* **INSTRUCTIONS TO FOLLOW**: Look through the listing below and give the number of lines that hold "Measure". Say nothing more.

* **PROVIDED INFORMATION**:
-=-=-

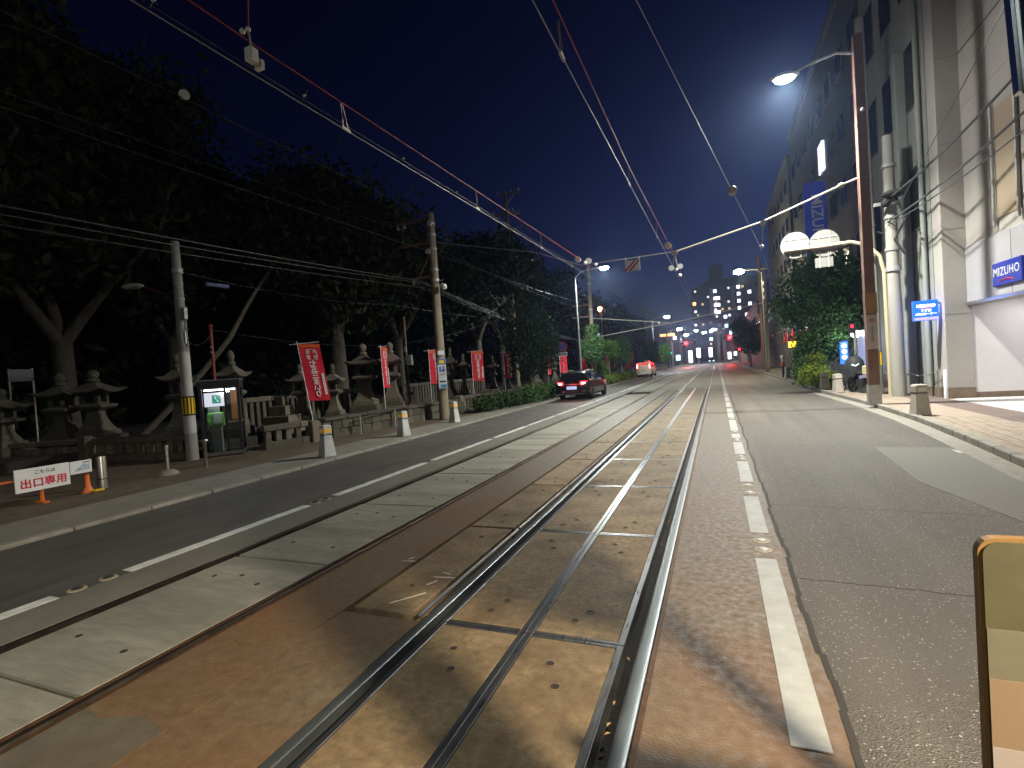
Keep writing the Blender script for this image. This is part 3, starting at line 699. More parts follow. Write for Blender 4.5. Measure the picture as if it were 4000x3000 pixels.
# ------------------------------------------------------------------ shrine banners (seen from the back, so their print is reversed)
def banner(label, x, y, z0, h, w, face, lean=0., lean_dir=(0, 0), detail=True, cloth0=.4, flap=.0):
    t = thing('shrine_banner', label, 'banner', (x, y, z0), face, 'red shrine banners along the wall')
    # local x runs along the cloth away from the pole, local -y faces the camera
    lx = lean
    top = Vector((-lx, 0, h)); P = lambda s: Vector((-lx * s, 0, h * s))
    MB().cyl(P(0), P(1.01), .016, .012, 8).build('pole', m_boardw, t, smooth=True)
    MB().cyl(top + Vector((-.22, 0, -.06)), top + Vector((w + .03, 0, .0)), .008, n=6).build('cross_bar', m_boardw, t)
    nx, nz = 5, 12
    s0, s1 = cloth0, .985
    vs = []; ds = (1 if flap == 0 else flap)
    for j in range(nz + 1):
        s = s0 + (s1 - s0) * j / nz; b = P(s)
        for i in range(nx + 1):
            u = i / nx; vs.append((b.x + .02 + (w * u) * ds, .012 * math.sin(u * 5 + j * .5) * (1 if h > 1 else .5), b.z - .02 * u))
    fs = [(j*(nx+1)+i, j*(nx+1)+i+1, (j+1)*(nx+1)+i+1, (j+1)*(nx+1)+i) for j in range(nz) for i in range(nx)]
    cl = MB().add(vs, fs).build('cloth', m_redcloth, t)
    md = cl.modifiers.new('thick', 'SOLIDIFY'); md.thickness = .003
    hh = h * (s1 - s0); off = -.02
    xa = lambda s: P(s).x + .02
    for k in (0, 1):
        s = s1 - (.045 + .05 * k) / h
        MB().poly([(xa(s), off, h * s - .016), (xa(s) + w * ds, off, h * s - .03), (xa(s) + w * ds, off, h * s + .002), (xa(s), off, h * s + .016)], (0, -.002, 0)).build('orange_stripe', m_orangecloth, cl)
    if detail:
        up = Vector((-lx, 0, h)).normalized(); rt = Vector((1, 0, 0)); pos = lambda s, u: (xa(s) + w * u * ds, off - .003, h * s)
        L = hh
        # reversed shrine name in a rounded frame
        fw = w * .5
        sc = s1 - .2 * hh / h * .98
        for ch, u, ds_ in (('大', .66, .055), ('住', .34, .055), ('社', .66, -.055), ('吉', .34, -.055)):
            text(ch, fw * .42, m_whitecloth, cl, pos(sc + ds_ * hh / h * .8, .03 + u), rt, up, mirror=True, bold=.002, sx=ds)
        c0 = Vector(pos(sc, .53)); rx, rz_ = fw * .52 * ds, hh * .095; ring = []
        for k in range(21):
            a = 2 * math.pi * k / 20; q = 4
            ring.append(c0 + rt * rx * math.copysign(abs(math.cos(a)) ** (2 / q), math.cos(a)) + up * rz_ * math.copysign(abs(math.sin(a)) ** (2 / q), math.sin(a)))
        MB().tube(ring, .006, 4).build('name_frame', m_whitecloth, cl)
        for k, ch in enumerate('七五三まいり'):
            text(ch, hh * .125, m_whitecloth, cl, pos(s1 - (.355 + .108 * k) * hh / h, .5), rt, up, mirror=True, bold=.006, sx=ds * .95)
        p0 = Vector(pos(s1 - .72 * hh / h, .86)); pl = MB()
        pts = []
        for k in range(16):
            a = 2 * math.pi * k / 16; pts.append(p0 + rt * .038 * math.cos(a) * ds + up * ((.17 * hh if math.sin(a) > 0 else -.17 * hh) + .038 * math.sin(a)))
        pill = pl.poly(pts, (0, -.002, 0)).build('side_label', m_whitecloth, cl)
        for k in range(6):
            q = p0 + up * (.14 - .056 * k) * hh
            MB().box(q.x - .014 * ds, q.x + .014 * ds, q.y - .0035, q.y - .002, q.z - .012, q.z + .012).build('print_mark', m_blackink, pill)
    return t
f0 = math.atan2(.72, .69)
banner('leaning red banner with white lettering by the stone pillar, nearest the camera', -11.75, 12.4, .05, 3.0, .62, f0, lean=.36, cloth0=.39)
banner('narrow edge-on red banner between the two big lanterns', -11.6, 15.86, .52, 2.48, .6, R(104), lean=.1, cloth0=.36, flap=1.)
banner('red banner half covered by the round concrete pole', -11.6, 19.2, .5, 2.4, .62, f0 + .05, cloth0=.38)
banner('red banner standing free right of the concrete pole', -11.6, 23.35, .55, 2.35, .62, f0 + .02, cloth0=.34)
banner('red banner with its edge behind the dark street tree', -11.6, 27.55, .6, 2.3, .6, f0 + .35, cloth0=.32)
banner('narrow red banner left of the no parking sign', -11.6, 35.9, .5, 2.3, .6, f0 + .75, cloth0=.34, detail=False)
banner('red banner behind the no parking sign post', -11.6, 39.0, .6, 2.35, .66, f0, cloth0=.3, detail=False)
banner('small red banner showing above the black car roof', -11.6, 46.0, .6, 1.9, .6, f0, cloth0=.35, detail=False)
banner('red banner behind the thin tree trunk', -11.6, 57.5, .4, 2.3, .65, f0, cloth0=.3, detail=False)
banner('red banner a step behind the thin tree trunk', -11.6, 62.0, .4, 2.3, .6, f0 + .5, cloth0=.3, detail=False)
banner('broad red banner left of the white van', -11.6, 70.0, .5, 2.7, .75, f0, cloth0=.2, detail=False)
banner('broad red banner touching the white van roof', -11.6, 74.0, .5, 2.8, .75, f0, cloth0=.2, detail=False)

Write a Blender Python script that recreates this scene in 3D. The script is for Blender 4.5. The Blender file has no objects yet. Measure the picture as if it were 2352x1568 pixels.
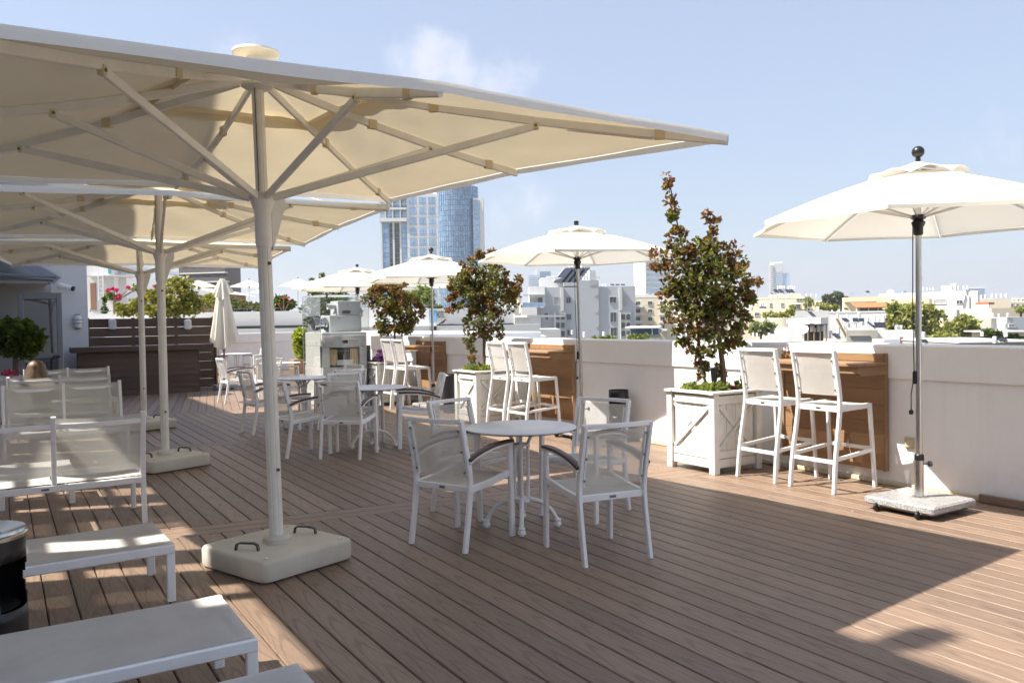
import bpy, math, random
from math import sin, cos, pi, radians as RAD, hypot, atan2, sqrt
from mathutils import Vector, Matrix

sc = bpy.context.scene
COL = sc.collection

# ---------------------------------------------------------------- camera
FPX, CX, CY = 1898.0, 1176.0, 784.0          # focal length and centre on a 2352 px wide picture
YAW, ROLL, CAM_H = RAD(31.8), 0.016, 1.515
PITCH = math.atan((784.0 - 737.0) / FPX)
F_ = Vector((sin(YAW) * cos(PITCH), cos(YAW) * cos(PITCH), -sin(PITCH)))
R0 = Vector((cos(YAW), -sin(YAW), 0))
U0 = R0.cross(F_)
R_ = R0 * cos(ROLL) - U0 * sin(ROLL)
U_ = R0 * sin(ROLL) + U0 * cos(ROLL)
CAM = Vector((0, 0, CAM_H))
cam_data = bpy.data.cameras.new('camera')
cam_data.sensor_width = 36.0
cam_data.lens = FPX / 2352.0 * 36.0
cam_data.clip_start = 0.05
cam_data.clip_end = 12000
cam = bpy.data.objects.new('camera', cam_data)
COL.objects.link(cam)
cam.matrix_world = Matrix(((R_.x, U_.x, -F_.x, 0), (R_.y, U_.y, -F_.y, 0), (R_.z, U_.z, -F_.z, CAM_H), (0, 0, 0, 1)))
sc.camera = cam

# ---------------------------------------------------------------- sky and sun
SUN_V = Vector((1.85, -0.72, -2.6)).normalized()      # the way the light travels
ELEV = math.asin(-SUN_V.z)
AZ = atan2(-SUN_V.x, -SUN_V.y)
world = bpy.data.worlds.new('World')
sc.world = world
world.use_nodes = True
wn, wl = world.node_tree.nodes, world.node_tree.links
wn.clear()
wout = wn.new('ShaderNodeOutputWorld')
wbg = wn.new('ShaderNodeBackground')
wbg.inputs['Strength'].default_value = 0.089
sky = wn.new('ShaderNodeTexSky')
sky.sky_type = 'NISHITA'
sky.sun_disc = False
sky.sun_elevation = ELEV
sky.sun_rotation = AZ
sky.altitude = 0
sky.air_density = 1.3
sky.dust_density = 1.2
sky.ozone_density = 4.0
wl.new(wbg.outputs[0], wout.inputs[0])
wtc = wn.new('ShaderNodeTexCoord')


def cam_ray(u, v):
    return F_ + R_ * ((u - CX) / FPX) - U_ * ((v - CY) / FPX)


def cloud_mask(prev, u, v, ang, gain):
    c = cam_ray(u, v).normalized()
    dp = wn.new('ShaderNodeVectorMath'); dp.operation = 'DISTANCE'
    wl.new(wtc.outputs['Generated'], dp.inputs[0]); dp.inputs[1].default_value = c
    mr = wn.new('ShaderNodeMapRange'); mr.interpolation_type = 'SMOOTHERSTEP'
    wl.new(dp.outputs['Value'], mr.inputs['Value'])
    mr.inputs['From Min'].default_value = 0.0; mr.inputs['From Max'].default_value = ang
    mr.inputs['To Min'].default_value = gain; mr.inputs['To Max'].default_value = 0.0
    if prev is None:
        return mr.outputs['Result']
    mx = wn.new('ShaderNodeMath'); mx.operation = 'MAXIMUM'
    wl.new(prev, mx.inputs[0]); wl.new(mr.outputs['Result'], mx.inputs[1])
    return mx.outputs[0]


msk = None
for cu, cv, an, ga in ((930, 145, .055, .6), (985, 135, .07, .8), (1050, 155, .06, .7), (1150, 190, .07, .62), (1205, 170, .05, .5),
                       (1210, 465, .075, .5), (1150, 490, .06, .4), (2330, 350, .12, .3), (540, 105, .06, .5)):
    msk = cloud_mask(msk, cu, cv, an, ga)
wno = wn.new('ShaderNodeTexNoise')
wl.new(wtc.outputs['Generated'], wno.inputs['Vector'])
wno.inputs['Scale'].default_value = 34.0
wno.inputs['Detail'].default_value = 9.0
wno.inputs['Roughness'].default_value = 0.62
wad = wn.new('ShaderNodeMath'); wad.operation = 'ADD'
wl.new(msk, wad.inputs[0]); wl.new(wno.outputs['Fac'], wad.inputs[1])
wmr = wn.new('ShaderNodeMapRange'); wmr.interpolation_type = 'SMOOTHSTEP'
wl.new(wad.outputs[0], wmr.inputs['Value'])
wmr.inputs['From Min'].default_value = 0.72; wmr.inputs['From Max'].default_value = 1.5
wmr.inputs['To Min'].default_value = 0.0; wmr.inputs['To Max'].default_value = 0.5
# an even veil of haze over the whole sky
wve = wn.new('ShaderNodeMix'); wve.data_type = 'RGBA'
wve.inputs['Factor'].default_value = 0.6
wl.new(sky.outputs[0], wve.inputs['A'])
wve.inputs['B'].default_value = (3.25, 3.62, 4.65, 1)
wmx = wn.new('ShaderNodeMix'); wmx.data_type = 'RGBA'
wl.new(wmr.outputs['Result'], wmx.inputs['Factor'])
wl.new(wve.outputs['Result'], wmx.inputs['A'])
wmx.inputs['B'].default_value = (6.4, 6.1, 6.6, 1)
wl.new(wmx.outputs['Result'], wbg.inputs['Color'])

sun_data = bpy.data.lights.new('sun', 'SUN')
sun_data.energy = 4.9
sun_data.angle = RAD(0.53)
sun_data.color = (1.0, 0.94, 0.85)
sun = bpy.data.objects.new('sun', sun_data)
sun.rotation_euler = SUN_V.to_track_quat('-Z', 'Y').to_euler()
sun.location = (-20, 8, 30)
COL.objects.link(sun)

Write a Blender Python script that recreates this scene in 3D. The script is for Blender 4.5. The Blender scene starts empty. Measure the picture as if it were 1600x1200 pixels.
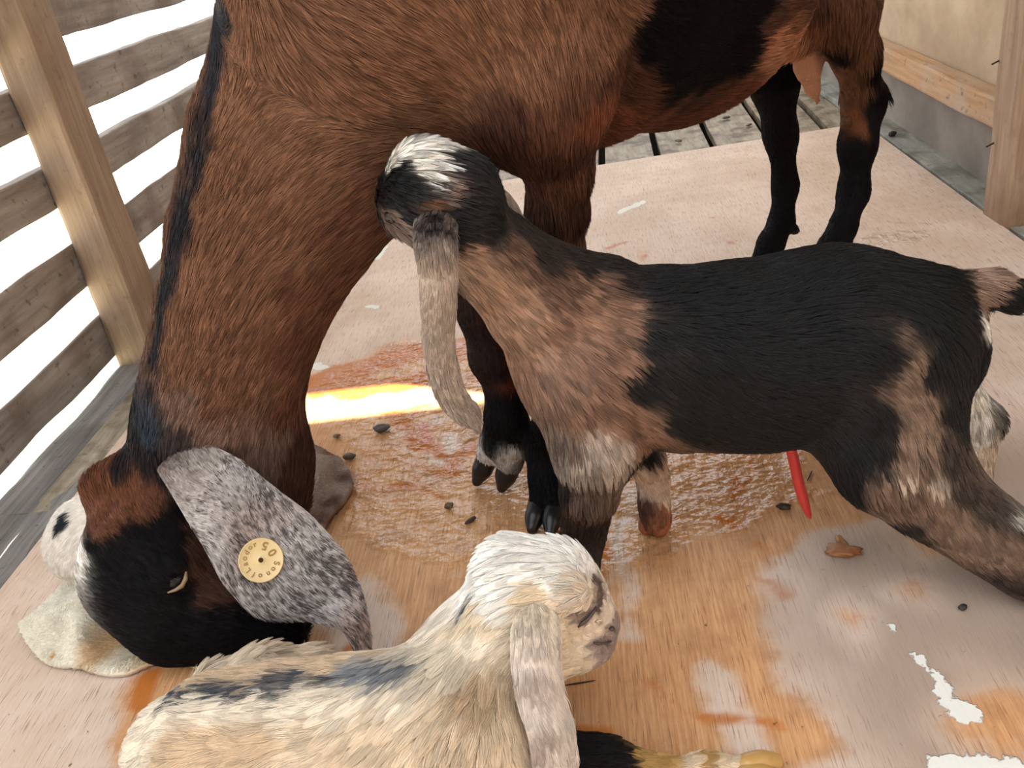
import bpy, math, numpy as np
from mathutils import Matrix, Vector
from mathutils.bvhtree import BVHTree

SC = bpy.context.scene
COL = SC.collection

# ------------------------------------------------------------------ camera
F_PX, CAM_H = 1400.0, 0.53
R = np.array([[0.98740547, -0.1171498, -0.10633138],
              [0.03758212, -0.47917199, 0.87691607],
              [-0.15368156, -0.86986788, -0.46873431]])
CAM = np.array([0.0, 0.0, CAM_H])
cd = bpy.data.cameras.new('camera')
cam = bpy.data.objects.new('camera', cd)
COL.objects.link(cam)
cd.sensor_width = 36.0
cd.lens = 36.0 * F_PX / 1600.0
cd.clip_start = 0.02
M4 = Matrix.Identity(4)
for i in range(3):
    M4[i][0], M4[i][1], M4[i][2], M4[i][3] = R[i, 0], -R[i, 1], -R[i, 2], CAM[i]
cam.matrix_world = M4
SC.camera = cam

# ------------------------------------------------------------------ world, sun, exposure
w = bpy.data.worlds.new('sky')
SC.world = w
w.use_nodes = True
bg = w.node_tree.nodes['Background']
bg.inputs[0].default_value = (0.90, 0.95, 1.0, 1)
bg.inputs[1].default_value = 2.9
sd = bpy.data.lights.new('sun', 'SUN')
sd.energy = 34.0
sd.angle = math.radians(0.5)
sd.color = (1.0, 0.93, 0.82)
sun = bpy.data.objects.new('sun', sd)
COL.objects.link(sun)
SUN_DIR = np.array([-0.35, 0.15, 0.92]); SUN_DIR /= np.linalg.norm(SUN_DIR)
sun.rotation_euler = Vector(SUN_DIR).to_track_quat('Z', 'Y').to_euler()
sun.location = (-2, 1, 4)
SC.view_settings.view_transform = 'Standard'
SC.view_settings.look = 'None'
SC.view_settings.gamma = 1.0
SC.view_settings.use_curve_mapping = False
SC.view_settings.exposure = 0.0
SC.cycles.use_denoising = True
SC.cycles.max_bounces = 6
SC.cycles.diffuse_bounces = 3
SC.cycles.sample_clamp_indirect = 6.0
SC.render.film_transparent = False
SC.cycles_curves.shape = 'RIBBONS'

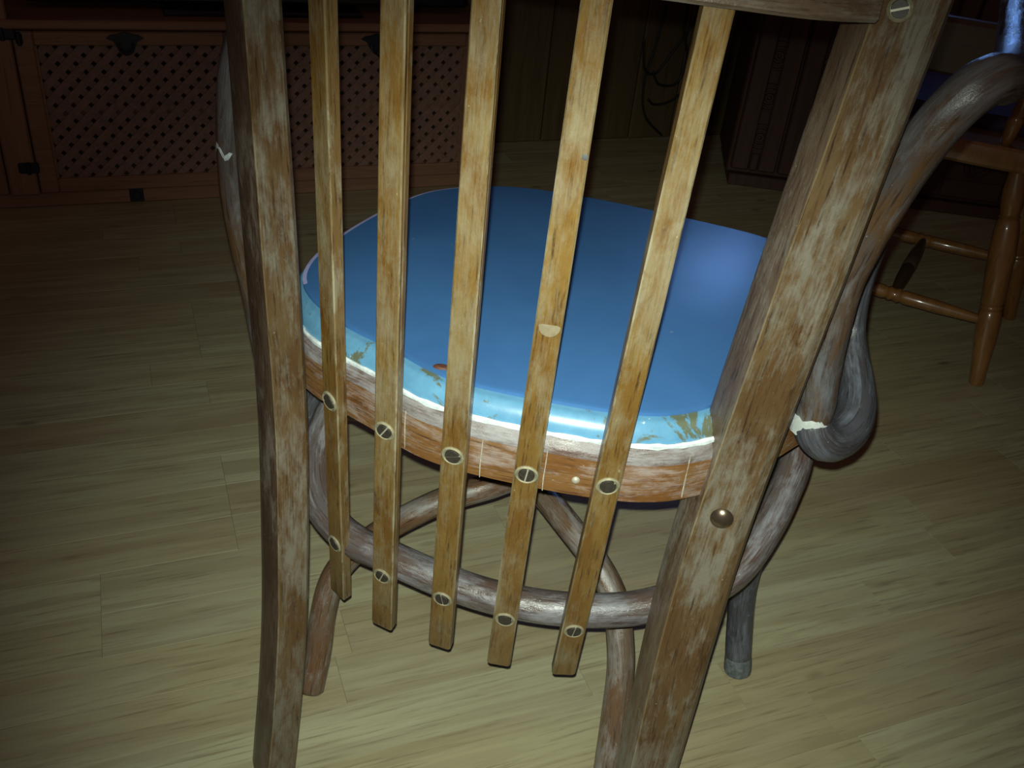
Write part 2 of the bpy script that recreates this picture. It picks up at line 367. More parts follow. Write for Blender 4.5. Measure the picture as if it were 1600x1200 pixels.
def loft(name, rings, m, parent, cap_top=False, cap_bot=False, loop=False, mis=None):
    bm = bmesh.new(); uvl = bm.loops.layers.uv.verify()
    R = [[bm.verts.new((p.x, p.y, z)) for p in pts] for pts, z in rings]; n = len(R[0]); k = len(R)
    cum = [0.0]
    for i in range(n): cum.append(cum[-1] + (R[0][(i + 1) % n].co - R[0][i].co).length)
    h = [0.0]
    for i in range(1, k + 1): h.append(h[-1] + (R[i % k][0].co - R[i - 1][0].co).length)
    for i in range(k if loop else k - 1):
        for j in range(n):
            j2 = (j + 1) % n; i2 = (i + 1) % k
            f = bm.faces.new((R[i][j], R[i][j2], R[i2][j2], R[i2][j]))
            if mis: f.material_index = mis[i]
            for l, u in zip(f.loops, ((h[i], cum[j]), (h[i], cum[j + 1]), (h[i + 1], cum[j + 1]), (h[i + 1], cum[j]))): l[uvl].uv = u
    if cap_top: bm.faces.new(R[-1])
    if cap_bot: bm.faces.new(R[0][::-1])
    return finish(name, bm, m, parent, 40)
loft('seat_frame', [(offset(.014), .391), (offset(.018), .394), (offset(.018), .4285), (offset(.0155), .4365), (offset(.010), .4415), (offset(-.012), .4415), (offset(-.016), .391)], ['rim', 'rim_top'], CH, loop=True, mis=[0, 0, 1, 1, 1, 0, 0])
o = loft('seat_board', [(offset(.011, .006), .4418), (offset(.010, .005), .448), (offset(.004, .002), .4565), (offset(.001, .000), .4580), (offset(-.010), .4580), (offset(-.012), .4418)], 'band', CH, loop=True)
o['label'] = 'light blue painted edge with olive chips where paint is missing'
o = loft('seat_panel', [(offset(-.004, .0005), .4583), (offset(-.004, .0005), .4612), (offset(-.007, -.0035), .4622)], ['seat', 'seat_edge'], CH, cap_top=True, cap_bot=True, mis=[0, 0])
for f in o.data.polygons:
    c = f.center
    if f.area < .01 and c.x < -.13 and -.075 < c.y < .21: f.material_index = 1
o['label'] = 'dusky blue painted seat top with a pale violet edge'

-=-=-

* **EXERCISE RESPONSE**: 4